- SUPPLIED DATA

— BEGIN —

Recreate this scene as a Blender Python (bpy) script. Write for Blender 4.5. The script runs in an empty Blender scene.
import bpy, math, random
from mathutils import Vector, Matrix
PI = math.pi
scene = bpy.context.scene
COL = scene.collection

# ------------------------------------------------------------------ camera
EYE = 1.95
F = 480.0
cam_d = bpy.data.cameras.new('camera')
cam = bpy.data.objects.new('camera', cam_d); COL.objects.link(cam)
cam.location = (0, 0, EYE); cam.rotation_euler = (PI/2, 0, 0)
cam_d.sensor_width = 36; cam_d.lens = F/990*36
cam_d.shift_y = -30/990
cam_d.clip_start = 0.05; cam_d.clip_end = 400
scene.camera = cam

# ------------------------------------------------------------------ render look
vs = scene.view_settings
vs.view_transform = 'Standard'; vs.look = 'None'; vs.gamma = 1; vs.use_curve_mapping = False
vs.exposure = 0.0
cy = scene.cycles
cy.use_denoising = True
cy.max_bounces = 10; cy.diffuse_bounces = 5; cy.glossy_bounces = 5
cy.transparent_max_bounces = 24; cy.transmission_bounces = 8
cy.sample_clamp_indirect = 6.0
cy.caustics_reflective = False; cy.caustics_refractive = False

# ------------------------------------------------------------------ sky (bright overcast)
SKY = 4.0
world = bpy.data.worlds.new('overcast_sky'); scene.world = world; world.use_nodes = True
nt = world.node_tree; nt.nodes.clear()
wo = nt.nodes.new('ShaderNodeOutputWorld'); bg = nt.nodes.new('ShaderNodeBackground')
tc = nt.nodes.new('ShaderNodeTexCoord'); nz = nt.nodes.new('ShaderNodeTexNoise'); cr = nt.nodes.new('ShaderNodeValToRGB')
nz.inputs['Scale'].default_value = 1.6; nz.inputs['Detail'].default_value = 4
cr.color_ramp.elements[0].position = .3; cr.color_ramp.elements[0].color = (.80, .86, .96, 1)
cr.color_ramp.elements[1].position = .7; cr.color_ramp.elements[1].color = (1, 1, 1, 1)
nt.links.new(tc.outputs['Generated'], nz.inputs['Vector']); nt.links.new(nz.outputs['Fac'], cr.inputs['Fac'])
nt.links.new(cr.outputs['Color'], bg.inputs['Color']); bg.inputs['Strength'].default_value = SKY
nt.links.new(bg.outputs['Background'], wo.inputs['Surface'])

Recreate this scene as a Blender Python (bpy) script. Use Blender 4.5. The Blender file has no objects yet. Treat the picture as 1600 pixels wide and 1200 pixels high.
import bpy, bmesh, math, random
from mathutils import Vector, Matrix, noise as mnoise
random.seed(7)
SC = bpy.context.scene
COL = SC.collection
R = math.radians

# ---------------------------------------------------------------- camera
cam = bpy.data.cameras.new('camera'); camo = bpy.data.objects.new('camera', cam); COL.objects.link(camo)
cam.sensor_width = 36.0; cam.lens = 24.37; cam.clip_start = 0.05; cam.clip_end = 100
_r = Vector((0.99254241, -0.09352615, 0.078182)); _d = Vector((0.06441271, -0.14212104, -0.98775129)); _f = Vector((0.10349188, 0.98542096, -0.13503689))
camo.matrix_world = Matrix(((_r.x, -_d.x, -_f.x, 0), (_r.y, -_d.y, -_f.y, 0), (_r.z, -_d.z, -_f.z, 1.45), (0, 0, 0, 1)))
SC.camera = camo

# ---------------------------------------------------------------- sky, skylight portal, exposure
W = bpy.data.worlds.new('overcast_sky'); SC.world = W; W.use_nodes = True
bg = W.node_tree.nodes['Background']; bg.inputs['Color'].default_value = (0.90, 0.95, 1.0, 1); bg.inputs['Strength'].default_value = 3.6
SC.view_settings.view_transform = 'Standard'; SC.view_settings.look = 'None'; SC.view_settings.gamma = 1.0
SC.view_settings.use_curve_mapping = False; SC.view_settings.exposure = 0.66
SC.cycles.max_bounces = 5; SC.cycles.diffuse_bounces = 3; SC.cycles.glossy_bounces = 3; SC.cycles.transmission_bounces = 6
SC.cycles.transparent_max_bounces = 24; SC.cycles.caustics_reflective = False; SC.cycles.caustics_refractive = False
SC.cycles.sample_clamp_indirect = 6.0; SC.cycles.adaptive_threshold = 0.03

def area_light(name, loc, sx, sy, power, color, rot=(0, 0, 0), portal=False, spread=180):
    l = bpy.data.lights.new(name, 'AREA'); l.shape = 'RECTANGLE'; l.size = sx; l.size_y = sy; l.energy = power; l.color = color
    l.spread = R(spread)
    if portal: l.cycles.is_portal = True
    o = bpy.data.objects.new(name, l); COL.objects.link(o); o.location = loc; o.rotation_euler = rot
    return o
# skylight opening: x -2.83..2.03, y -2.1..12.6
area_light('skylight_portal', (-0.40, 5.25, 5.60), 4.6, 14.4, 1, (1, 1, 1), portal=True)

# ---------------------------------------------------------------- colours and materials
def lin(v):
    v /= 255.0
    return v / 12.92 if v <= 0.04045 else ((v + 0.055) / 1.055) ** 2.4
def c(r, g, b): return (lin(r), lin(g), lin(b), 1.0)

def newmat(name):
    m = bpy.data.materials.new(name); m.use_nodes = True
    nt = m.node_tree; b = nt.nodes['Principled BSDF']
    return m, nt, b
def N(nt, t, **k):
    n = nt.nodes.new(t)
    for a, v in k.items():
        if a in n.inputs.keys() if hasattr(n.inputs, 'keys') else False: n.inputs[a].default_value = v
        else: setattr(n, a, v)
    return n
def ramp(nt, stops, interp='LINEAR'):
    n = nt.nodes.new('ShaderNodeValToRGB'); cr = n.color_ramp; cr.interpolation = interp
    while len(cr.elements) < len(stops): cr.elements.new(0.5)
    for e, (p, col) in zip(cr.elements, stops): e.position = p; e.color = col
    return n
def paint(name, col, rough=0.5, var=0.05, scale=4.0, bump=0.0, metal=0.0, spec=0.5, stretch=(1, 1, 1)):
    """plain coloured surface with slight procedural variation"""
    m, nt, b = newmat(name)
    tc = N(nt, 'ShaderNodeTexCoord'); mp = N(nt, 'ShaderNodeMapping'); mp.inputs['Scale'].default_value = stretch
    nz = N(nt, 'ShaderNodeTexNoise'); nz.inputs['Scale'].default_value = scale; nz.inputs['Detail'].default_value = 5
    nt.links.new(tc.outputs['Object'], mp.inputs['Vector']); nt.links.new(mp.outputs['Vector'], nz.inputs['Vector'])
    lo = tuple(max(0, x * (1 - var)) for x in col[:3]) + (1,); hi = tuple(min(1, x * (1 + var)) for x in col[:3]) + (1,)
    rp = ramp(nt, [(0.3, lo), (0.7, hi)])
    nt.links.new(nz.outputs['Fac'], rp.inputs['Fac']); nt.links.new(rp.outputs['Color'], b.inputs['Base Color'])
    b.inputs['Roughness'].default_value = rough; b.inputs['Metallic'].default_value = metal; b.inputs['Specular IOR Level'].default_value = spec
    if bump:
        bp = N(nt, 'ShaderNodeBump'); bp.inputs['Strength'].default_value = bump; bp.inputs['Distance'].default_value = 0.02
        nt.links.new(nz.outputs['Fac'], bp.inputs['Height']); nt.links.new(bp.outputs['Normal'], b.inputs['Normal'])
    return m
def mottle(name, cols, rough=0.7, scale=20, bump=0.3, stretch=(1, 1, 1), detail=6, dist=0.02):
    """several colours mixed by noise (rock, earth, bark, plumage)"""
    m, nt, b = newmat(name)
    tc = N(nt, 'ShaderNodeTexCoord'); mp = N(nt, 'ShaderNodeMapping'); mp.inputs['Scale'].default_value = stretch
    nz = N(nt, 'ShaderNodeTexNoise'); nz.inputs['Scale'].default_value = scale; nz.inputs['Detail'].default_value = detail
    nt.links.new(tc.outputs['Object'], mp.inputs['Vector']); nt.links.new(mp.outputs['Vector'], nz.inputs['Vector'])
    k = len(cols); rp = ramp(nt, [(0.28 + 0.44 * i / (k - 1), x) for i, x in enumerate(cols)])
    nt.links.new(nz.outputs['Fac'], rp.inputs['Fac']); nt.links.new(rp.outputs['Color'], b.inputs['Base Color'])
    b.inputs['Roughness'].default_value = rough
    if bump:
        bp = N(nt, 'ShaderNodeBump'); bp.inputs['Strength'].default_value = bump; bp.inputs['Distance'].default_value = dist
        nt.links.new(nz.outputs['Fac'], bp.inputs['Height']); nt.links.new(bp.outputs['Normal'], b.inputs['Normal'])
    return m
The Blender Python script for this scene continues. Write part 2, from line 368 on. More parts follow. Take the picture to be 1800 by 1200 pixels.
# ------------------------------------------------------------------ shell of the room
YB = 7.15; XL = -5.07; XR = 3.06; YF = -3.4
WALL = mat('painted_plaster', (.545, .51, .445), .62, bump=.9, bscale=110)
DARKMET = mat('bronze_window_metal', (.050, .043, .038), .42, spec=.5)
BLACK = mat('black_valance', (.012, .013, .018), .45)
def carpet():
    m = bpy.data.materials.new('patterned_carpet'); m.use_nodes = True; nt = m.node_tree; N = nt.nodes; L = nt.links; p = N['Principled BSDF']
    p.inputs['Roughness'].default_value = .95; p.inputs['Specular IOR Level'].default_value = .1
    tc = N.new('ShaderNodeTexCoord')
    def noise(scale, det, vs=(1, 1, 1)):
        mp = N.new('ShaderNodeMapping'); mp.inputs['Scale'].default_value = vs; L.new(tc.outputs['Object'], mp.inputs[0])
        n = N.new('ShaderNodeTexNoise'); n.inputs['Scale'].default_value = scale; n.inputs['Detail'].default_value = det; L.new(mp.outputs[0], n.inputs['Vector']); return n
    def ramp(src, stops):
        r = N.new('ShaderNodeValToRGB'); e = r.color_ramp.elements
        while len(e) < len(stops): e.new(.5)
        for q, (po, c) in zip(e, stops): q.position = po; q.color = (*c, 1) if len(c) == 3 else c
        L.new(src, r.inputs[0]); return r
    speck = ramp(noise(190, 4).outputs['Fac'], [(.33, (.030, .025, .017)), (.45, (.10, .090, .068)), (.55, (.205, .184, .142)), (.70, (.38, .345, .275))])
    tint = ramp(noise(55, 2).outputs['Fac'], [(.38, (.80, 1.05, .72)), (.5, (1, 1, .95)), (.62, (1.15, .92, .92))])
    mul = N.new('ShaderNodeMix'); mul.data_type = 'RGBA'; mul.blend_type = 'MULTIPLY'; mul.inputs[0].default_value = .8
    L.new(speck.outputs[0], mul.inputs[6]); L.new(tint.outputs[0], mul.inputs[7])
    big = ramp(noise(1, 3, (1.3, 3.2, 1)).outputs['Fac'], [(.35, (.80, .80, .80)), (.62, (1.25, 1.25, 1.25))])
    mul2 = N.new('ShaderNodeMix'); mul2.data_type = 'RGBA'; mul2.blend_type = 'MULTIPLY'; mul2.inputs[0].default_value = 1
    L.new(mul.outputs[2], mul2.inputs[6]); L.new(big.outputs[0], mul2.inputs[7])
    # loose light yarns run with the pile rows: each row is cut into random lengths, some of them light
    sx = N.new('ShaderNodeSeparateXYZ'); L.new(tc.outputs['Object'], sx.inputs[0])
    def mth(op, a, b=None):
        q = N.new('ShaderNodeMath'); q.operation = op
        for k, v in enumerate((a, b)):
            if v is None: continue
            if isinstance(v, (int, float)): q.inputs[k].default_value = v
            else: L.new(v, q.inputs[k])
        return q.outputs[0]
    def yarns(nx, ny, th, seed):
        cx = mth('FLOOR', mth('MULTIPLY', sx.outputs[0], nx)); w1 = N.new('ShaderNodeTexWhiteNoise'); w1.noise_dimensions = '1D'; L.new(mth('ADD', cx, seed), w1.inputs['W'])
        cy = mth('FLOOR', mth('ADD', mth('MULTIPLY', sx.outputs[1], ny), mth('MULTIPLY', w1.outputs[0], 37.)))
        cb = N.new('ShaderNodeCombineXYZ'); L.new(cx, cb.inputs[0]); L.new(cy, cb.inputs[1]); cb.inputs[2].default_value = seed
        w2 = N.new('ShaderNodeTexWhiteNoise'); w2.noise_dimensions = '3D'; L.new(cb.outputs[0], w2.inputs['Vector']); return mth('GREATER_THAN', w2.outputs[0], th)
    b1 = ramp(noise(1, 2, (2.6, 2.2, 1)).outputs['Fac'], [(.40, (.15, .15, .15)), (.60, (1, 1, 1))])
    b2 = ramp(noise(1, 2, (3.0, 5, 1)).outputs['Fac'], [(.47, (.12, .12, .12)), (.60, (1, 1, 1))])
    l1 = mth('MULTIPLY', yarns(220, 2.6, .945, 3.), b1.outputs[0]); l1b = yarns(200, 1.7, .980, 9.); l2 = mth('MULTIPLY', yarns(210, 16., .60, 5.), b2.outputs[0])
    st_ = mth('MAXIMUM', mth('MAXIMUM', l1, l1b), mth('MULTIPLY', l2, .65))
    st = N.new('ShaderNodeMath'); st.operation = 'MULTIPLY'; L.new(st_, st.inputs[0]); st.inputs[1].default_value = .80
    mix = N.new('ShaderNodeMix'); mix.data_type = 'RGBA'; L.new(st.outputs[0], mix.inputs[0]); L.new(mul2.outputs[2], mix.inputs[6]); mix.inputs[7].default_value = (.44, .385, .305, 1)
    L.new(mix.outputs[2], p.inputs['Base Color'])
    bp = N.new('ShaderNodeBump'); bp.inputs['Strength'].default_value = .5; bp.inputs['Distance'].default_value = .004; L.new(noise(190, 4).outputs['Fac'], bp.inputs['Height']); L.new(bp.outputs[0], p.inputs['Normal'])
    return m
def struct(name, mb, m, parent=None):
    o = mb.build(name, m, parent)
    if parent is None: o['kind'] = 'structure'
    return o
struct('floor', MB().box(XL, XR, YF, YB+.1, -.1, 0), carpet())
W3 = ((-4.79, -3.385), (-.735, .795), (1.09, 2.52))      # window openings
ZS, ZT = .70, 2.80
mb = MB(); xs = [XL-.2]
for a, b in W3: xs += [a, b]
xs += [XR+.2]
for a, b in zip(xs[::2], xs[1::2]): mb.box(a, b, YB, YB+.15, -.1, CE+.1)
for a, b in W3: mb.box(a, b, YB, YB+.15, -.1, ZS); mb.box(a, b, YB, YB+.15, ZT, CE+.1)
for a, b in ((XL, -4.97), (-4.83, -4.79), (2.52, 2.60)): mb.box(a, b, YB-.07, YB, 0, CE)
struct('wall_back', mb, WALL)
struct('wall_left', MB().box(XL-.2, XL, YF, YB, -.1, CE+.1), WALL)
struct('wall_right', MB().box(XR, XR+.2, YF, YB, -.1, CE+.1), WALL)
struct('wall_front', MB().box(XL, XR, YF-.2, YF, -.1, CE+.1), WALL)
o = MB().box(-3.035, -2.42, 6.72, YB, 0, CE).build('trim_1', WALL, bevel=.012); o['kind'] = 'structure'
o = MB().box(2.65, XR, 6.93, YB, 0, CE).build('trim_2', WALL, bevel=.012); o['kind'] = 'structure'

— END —

- WHAT IS ASKED
Reproduce exactly, and only, the lines from the start of the entries through the one that contains "COL = scene.collection".

- ANSWER TO THE EXERCISE
Recreate this scene as a Blender Python (bpy) script. Write for Blender 4.5. The script runs in an empty Blender scene.
import bpy, math, random
from mathutils import Vector, Matrix
PI = math.pi
scene = bpy.context.scene
COL = scene.collection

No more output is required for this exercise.